Insurance for Cyber Losses

Insurance for Cyber Losses

Cyber insurance protects against damages to computers and computer systems caused by human error or as a result of malicious attacks and crimes, including fraud, unauthorized access, theft of customer information and Web site sabotage. Loss of income from the interruption of your day-to-day activities, damage to data making it unrecoverable, and potential lawsuits are just some of the financial fallouts that may result from a data loss event.

While nothing can replace data that is permanently lost, or prevent a third party from bringing a lawsuit for losses they sustained when your computer system was breached, insurance products exist that can take some of the financial pain of the experience down a notch.

Most ordinary commercial general liability, and property and casualty liability policies won’t cover data loss suffered by the nonprofit because electronic data is excluded from the definition of “tangible property.” This means that nonprofits seeking insurance for cyber losses must find a special policy tailored to address computerized data losses.

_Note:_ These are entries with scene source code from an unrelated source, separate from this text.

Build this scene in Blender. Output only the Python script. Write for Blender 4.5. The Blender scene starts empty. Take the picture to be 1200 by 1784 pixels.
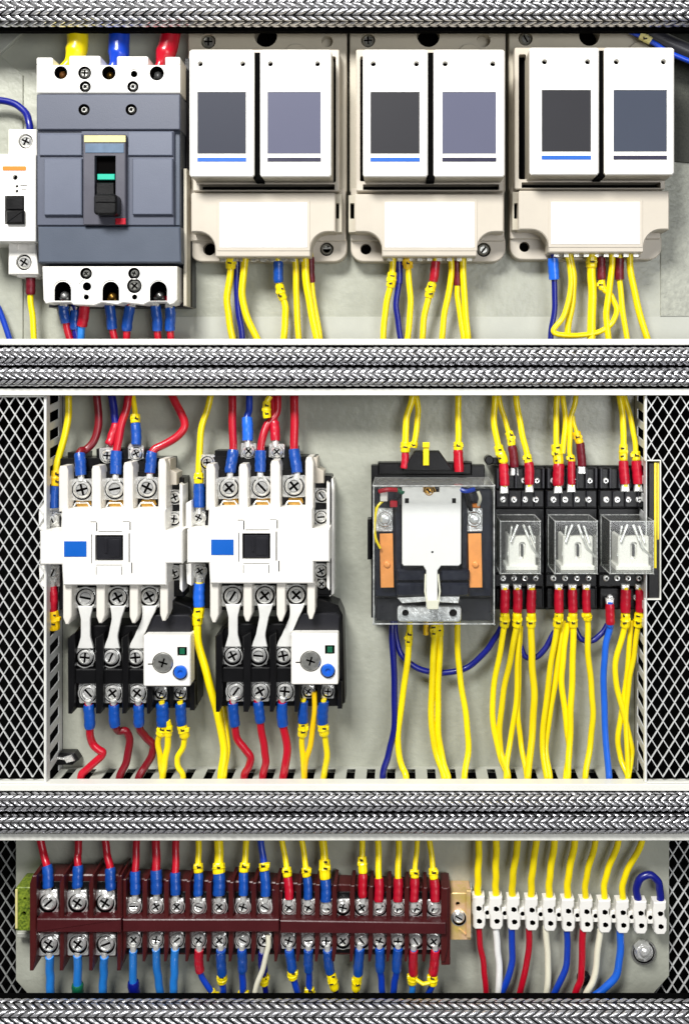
import bpy, bmesh, math, random
from mathutils import Vector
random.seed(7)
S = 0.0004            # one photo pixel on the mounting plate = 0.4 mm
D = 1700.0            # camera distance in the same unit
CX, CY = 700.0, 650.0 # foot of the camera axis
scene = bpy.context.scene
COL = scene.collection

def w3(px, py, h, hs=None):
    k = 1 - (h if hs is None else hs) / D
    return Vector(((CX + (px - CX) * k - 600) * S, -h * S, (892 - (CY + (py - CY) * k)) * S))

# ------------------------------------------------------------------ materials
def lin(c):
    return tuple(((v / 255) / 12.92 if v / 255 <= .04045 else ((v / 255 + .055) / 1.055) ** 2.4) for v in c)

MATS = {}
def mat(name, rgb, rough=.45, metal=0., var=.08, scale=60., bump=.0, bscale=900., coat=0., spec=.5, rvar=.1, dark=None, vary=0.):
    m = bpy.data.materials.new(name); m.use_nodes = True
    nt = m.node_tree; b = nt.nodes['Principled BSDF']
    c = lin(rgb)
    tc = nt.nodes.new('ShaderNodeTexCoord')
    n = nt.nodes.new('ShaderNodeTexNoise'); n.inputs['Scale'].default_value = scale; n.inputs['Detail'].default_value = 6
    n.inputs['Roughness'].default_value = .62
    nt.links.new(tc.outputs['Object'], n.inputs['Vector'])
    r = nt.nodes.new('ShaderNodeValToRGB')
    r.color_ramp.elements[0].position = .3; r.color_ramp.elements[1].position = .7
    lo = tuple(v * (1 - var) for v in c) if dark is None else lin(dark)
    r.color_ramp.elements[0].color = (*lo, 1)
    r.color_ramp.elements[1].color = (*[min(1, v * (1 + var * .6)) for v in c], 1)
    nt.links.new(n.outputs['Fac'], r.inputs['Fac']); 
    if coat or vary:      # every wire and sleeve came off its own reel: slightly different tone
        oi = nt.nodes.new('ShaderNodeObjectInfo'); hv = nt.nodes.new('ShaderNodeHueSaturation'); q = nt.nodes.new('ShaderNodeMapRange')
        q.inputs['To Min'].default_value = .84; q.inputs['To Max'].default_value = 1.08
        nt.links.new(oi.outputs['Random'], q.inputs['Value']); nt.links.new(q.outputs['Result'], hv.inputs['Value'])
        nt.links.new(r.outputs['Color'], hv.inputs['Color']); nt.links.new(hv.outputs['Color'], b.inputs['Base Color'])
    else: nt.links.new(r.outputs['Color'], b.inputs['Base Color'])
    mr = nt.nodes.new('ShaderNodeMapRange')
    mr.inputs['To Min'].default_value = max(.03, rough - rvar); mr.inputs['To Max'].default_value = min(1, rough + rvar)
    nt.links.new(n.outputs['Fac'], mr.inputs['Value']); nt.links.new(mr.outputs['Result'], b.inputs['Roughness'])
    b.inputs['Metallic'].default_value = metal
    b.inputs['Specular IOR Level'].default_value = spec
    if coat:
        b.inputs['Coat Weight'].default_value = coat; b.inputs['Coat Roughness'].default_value = .12
    if bump:
        n2 = nt.nodes.new('ShaderNodeTexNoise'); n2.inputs['Scale'].default_value = bscale; n2.inputs['Detail'].default_value = 4
        nt.links.new(tc.outputs['Object'], n2.inputs['Vector'])
        bp = nt.nodes.new('ShaderNodeBump'); bp.inputs['Strength'].default_value = bump; bp.inputs['Distance'].default_value = .0006
        nt.links.new(n2.outputs['Fac'], bp.inputs['Height']); nt.links.new(bp.outputs['Normal'], b.inputs['Normal'])
    MATS[name] = m
    return m
M = MATS
mat('plate', (168, 170, 157), .36, 0, .26, 11, .8, 210, rvar=.22, spec=.5)
mat('plate_shelf', (176, 178, 168), .45, 0, .12, 14, .1, 400)
mat('shade_dark', (52, 54, 45), .6, 0, .5, 500, .6, 900)
mat('rail_white', (232, 232, 224), .35, 0, .05, 30, .05)
mat('void_black', (3, 3, 3), .85, 0, .2, 40, spec=.05)
mat('braid_steel', (232, 232, 236), .22, .8, .3, 160, .15, 1500)
mat('hose_core', (22, 22, 24), .4, .4, .3, 200)
mat('fin_plastic', (224, 220, 211), .4, 0, .06, 40, .08, 1400)
mat('mesh_white', (208, 209, 208), .4, .1, .08, 90)
mat('white_plastic', (240, 238, 232), .38, 0, .035, 40, .06, 1400)
mat('warm_plastic', (190, 182, 168), .42, 0, .05, 30, .08, 1400)
mat('beige_plastic', (184, 177, 160), .45, 0, .09, 26, .12, 1400)
mat('slate_plastic', (78, 83, 98), .46, 0, .06, 22, .12, 1600)
mat('slate_light', (92, 98, 114), .44, 0, .06, 22, .1, 1600)
mat('slate_dark', (72, 80, 94), .44, 0, .08, 22, .12, 1600)
mat('grey_plate', (76, 76, 86), .4, 0, .08, 50, .12, 1200)
mat('black_plastic', (10, 10, 12), .36, 0, .25, 60, .15, 1000, spec=.35)
mat('dark_plastic', (30, 30, 35), .4, 0, .15, 60, .12, 1000, spec=.4)
mat('navy_plastic', (10, 15, 32), .35, 0, .3, 60, .1)
mat('hole', (5, 4, 4), .9, 0, .3, 60, spec=.04)  # near-black recess colour, paints in the shade inside holes
mat('chrome', (250, 250, 244), .18, .66, .22, 500, .85, 330, rvar=.1)
mat('zinc', (206, 206, 200), .3, .85, .25, 300, .15, 1100)
mat('lug_steel', (240, 240, 236), .25, .5, .2, 260, .7, 420)
mat('strap_silver', (236, 236, 232), .4, .25, .06, 120, .15, 900)
mat('brass', (214, 164, 78), .3, .85, .3, 300, .3)
mat('copper', (244, 160, 84), .4, .1, .12, 120, .15, 900)
mat('yellow', (252, 226, 2), .36, 0, .06, 50, .05, 900, coat=.25)
mat('amber', (246, 200, 8), .38, 0, .1, 60, .05)
mat('red', (188, 8, 36), .33, 0, .1, 50, .05, 900, coat=.3)
mat('dark_red', (118, 6, 24), .36, 0, .15, 50, .05, 900, coat=.2)
mat('crimson_sleeve', (186, 10, 40), .38, 0, .16, 300, .35, 700, coat=.2)
mat('maroon_sleeve', (104, 12, 30), .4, 0, .2, 300, .35, 700)
mat('blue', (14, 62, 182), .33, 0, .12, 60, .06, 900, coat=.3)
mat('blue_sleeve', (12, 74, 164), .34, 0, .16, 260, .35, 700, coat=.25)
mat('navy', (8, 20, 124), .35, 0, .15, 60, .05, 900, coat=.25)
mat('sky_blue', (40, 132, 222), .33, 0, .1, 60, .05, 900, coat=.3)
mat('bright_blue', (30, 104, 222), .33, 0, .1, 60, .05, 900, coat=.3)
mat('cream', (232, 228, 205), .4, 0, .06, 60, .05)
mat('white', (240, 240, 236), .4, 0, .05, 60, .05)
mat('green', (14, 96, 66), .4, 0, .2, 100, .1)
mat('teal', (30, 178, 150), .4, 0, .08)
mat('orange_print', (218, 122, 22), .5, 0, .06)
mat('label_yellow', (222, 212, 140), .5, 0, .1, 300)
mat('label_blue', (86, 108, 132), .4, 0, .15, 200)
mat('print_blue', (6, 90, 184), .4, 0, .05)
mat('print_navy', (22, 20, 52), .4, 0, .05)
mat('print_red', (190, 20, 44), .4, 0, .1)
mat('label_paper', (250, 250, 248), .5, 0, .01)
mat('display_slate', (52, 55, 66), .5, 0, .05, 10, spec=.18)
mat('display_lilac', (88, 90, 110), .5, 0, .05, 10, spec=.18)
mat('display_charcoal', (46, 46, 50), .5, 0, .05, 10, spec=.18)
mat('display_steel', (62, 68, 82), .5, 0, .05, 10, spec=.18)
mat('brown_plastic', (72, 20, 20), .36, 0, .22, 60, .2, 900)
mat('brown_bar', (72, 22, 26), .32, 0, .15, 50, .12, 900)
mat('earth_green', (140, 158, 48), .4, 0, .2, 560, .5, 600, dark=(30, 60, 14))
mat('chromate', (232, 190, 160), .34, .35, .2, 130, .25, 700, dark=(214, 190, 96))
mat('relay_cream', (246, 240, 228), .4, 0, .05, 60)
mat('marker_print', (34, 24, 16), .6, 0, .1)
mat('cable_black', (44, 44, 50), .35, 0, .1, 60, coat=.2)

def clear_mat(name, tint, body):
    m = bpy.data.materials.new(name); m.use_nodes = True; nt = m.node_tree
    out = nt.nodes['Material Output']; nt.nodes.remove(nt.nodes['Principled BSDF'])
    tr = nt.nodes.new('ShaderNodeBsdfTransparent'); tr.inputs['Color'].default_value = (*tint, 1)
    gl = nt.nodes.new('ShaderNodeBsdfGlossy'); gl.inputs['Roughness'].default_value = .06
    df = nt.nodes.new('ShaderNodeBsdfDiffuse'); df.inputs['Color'].default_value = (.75, .76, .74, 1)
    fr = nt.nodes.new('ShaderNodeFresnel'); fr.inputs['IOR'].default_value = 1.5
    nz = nt.nodes.new('ShaderNodeTexNoise'); nz.inputs['Scale'].default_value = 25; nz.inputs['Detail'].default_value = 2
    mr = nt.nodes.new('ShaderNodeMapRange'); mr.inputs['From Min'].default_value = .3; mr.inputs['From Max'].default_value = .75
    mr.inputs['To Min'].default_value = body * .4; mr.inputs['To Max'].default_value = body * 1.6
    nt.links.new(nz.outputs['Fac'], mr.inputs['Value'])
    a = nt.nodes.new('ShaderNodeMixShader'); b = nt.nodes.new('ShaderNodeMixShader')
    nt.links.new(mr.outputs['Result'], a.inputs[0]); nt.links.new(tr.outputs[0], a.inputs[1]); nt.links.new(df.outputs[0], a.inputs[2])
    ge = nt.nodes.new('ShaderNodeNewGeometry'); sb = nt.nodes.new('ShaderNodeMath'); sb.operation = 'SUBTRACT'; sb.inputs[0].default_value = 1
    ml = nt.nodes.new('ShaderNodeMath'); ml.operation = 'MULTIPLY'
    nt.links.new(ge.outputs['Backfacing'], sb.inputs[1]); nt.links.new(sb.outputs[0], ml.inputs[0]); nt.links.new(fr.outputs[0], ml.inputs[1])
    nt.links.new(ml.outputs[0], b.inputs[0]); nt.links.new(a.outputs[0], b.inputs[1]); nt.links.new(gl.outputs[0], b.inputs[2])
    nt.links.new(b.outputs[0], out.inputs['Surface'])
    MATS[name] = m
clear_mat('clear_plastic', (.97, .98, .97), .05)
clear_mat('clear_smoky', (.965, .975, .98), .008)
clear_mat('clear_milky', (.95, .95, .93), .3)
clear_mat('clear_edge', (.7, .72, .72), .45)

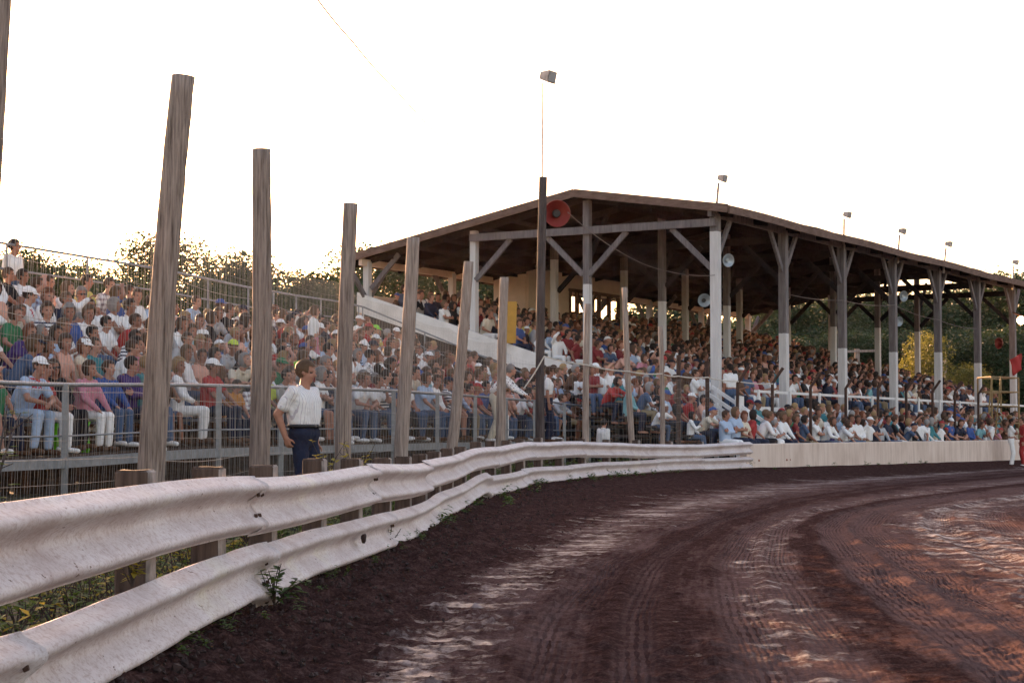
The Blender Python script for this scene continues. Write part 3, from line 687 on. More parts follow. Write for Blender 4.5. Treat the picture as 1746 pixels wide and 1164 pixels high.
for ti in range(7):
    t = ti*5.0; end = ti in (0, 6); mk = 'gray_wood' if ti == 0 else 'rafter'; o_ = -.17 if ti == 0 else .17
    m = MB(); m.beam(G(t+o_, -.1, 7.15), G(t+o_, 8.15, 7.15), .10, .22); put(obj('tie_beam', m, M[mk if ti == 0 else 'rafter']), gs)
    if ti == 6:
        m = MB(); m.beam(G(t+o_, 1.0, 7.5), G(t+o_, 7.6, 7.45), .09, .14); put(obj('tie_beam', m, M['rafter']), gs)
    for w, sg in ((0, 1), (4.15, -1), (4.15, 1), (8.1, -1)): brace(G(t+o_*.4, w+sg*.1, 5.85), G(t+o_*.4, w+sg*1.35, 7.05), mk)
    brace(G(t, 11.95, 5.75), G(t, 10.9, 6.8), 'gray_wood'); brace(G(t+.05, 12.1, 5.4), G(t+1.2, 12.1, 6.6), 'gray_wood'); brace(G(t-.05, 12.1, 5.4), G(t-1.2, 12.1, 6.6), 'gray_wood')
    brace(G(t+.1, 0, 6.15), G(t+1.05, 0, 7.35), 'gray_wood'); brace(G(t-.1, 0, 6.15), G(t-1.05, 0, 7.35), 'gray_wood') if ti else None
    brace(G(t+.1, 4.15, 6.3), G(t+1.3, 4.15, 7.8), 'rafter')
m = MB(); m.beam(G(-.4, 0, 7.40), G(30.3, 0, 7.40), .12, .2); put(obj('eave_beam', m, M['gray_wood']), gs)
m = MB(); m.beam(G(-.4, 12.1, 6.58), G(30.3, 12.1, 6.58), .12, .2); put(obj('eave_beam', m, M['booth']), gs)
# stepped seating
for k in range(17):
    w = .85 + .665*k
    m = MB(); m.beam(G(.1, w, floor_z(w)+.42), G(29.9, w, floor_z(w)+.42), .28, .05); put(obj('seat_board', m, M['deck']), gs)
m = MB()
for k in range(18):
    w = .4 + .665*k; m.beam(G(.1, w, floor_z(w)-.06), G(29.9, w, floor_z(w)-.06), .65, .08)
put(obj('seat_deck', m, M['deck']), gs)
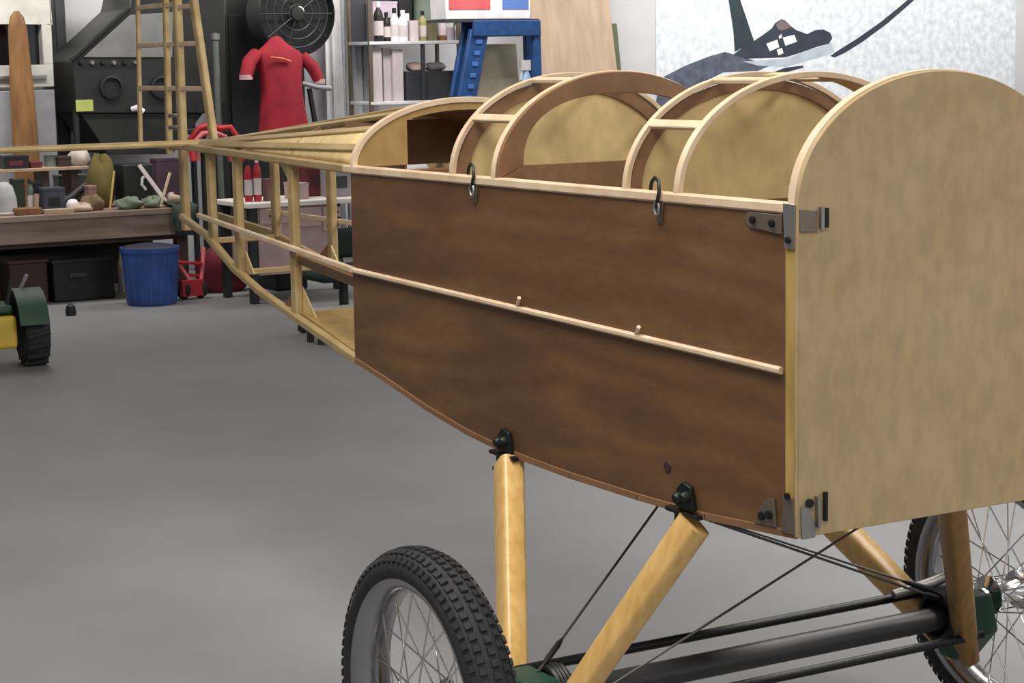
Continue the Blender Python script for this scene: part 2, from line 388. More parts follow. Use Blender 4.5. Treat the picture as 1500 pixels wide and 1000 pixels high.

  • In some states (California and New York) “media” insurance policies are harder to come by. In most other states, separate data loss policies are more readily available, assuming that the nonprofit already has a back-up system in place to begin with. Luckily these special products are relatively inexpensive—a basic annual premium may be less than $1,000.
  • To protect against lawsuits brought by third-parties, nonprofits can buy insurance that expressly covers the risk of causing a third party to suffer a data loss. That insurance may be called “internet liability,” “cyber liability,” or “network security” liability insurance.
  • With the right insurance coverage for loss of computerized data your nonprofit may be able to:
  • Pay for staff time to re-enter data into a new database
  • Replace hardware that was damaged or destroyed
  • Pay a computer specialist to repair or resurrect a crashed or stolen file server
  • Pay for staff time to notify all customers or clients to let them know about a security breach
  • Pay for the cost of equipment needed to restore your nonprofit to the position it was in prior to the data loss event.
  • With insurance for third-party liability suits your nonprofit may be able to:
  • Transfer much of the cost of defending the lawsuit to the insurance carrier
  • Pay the injured party the damages they claim resulted from a computer security breach or data loss affecting your nonprofit’s computer system.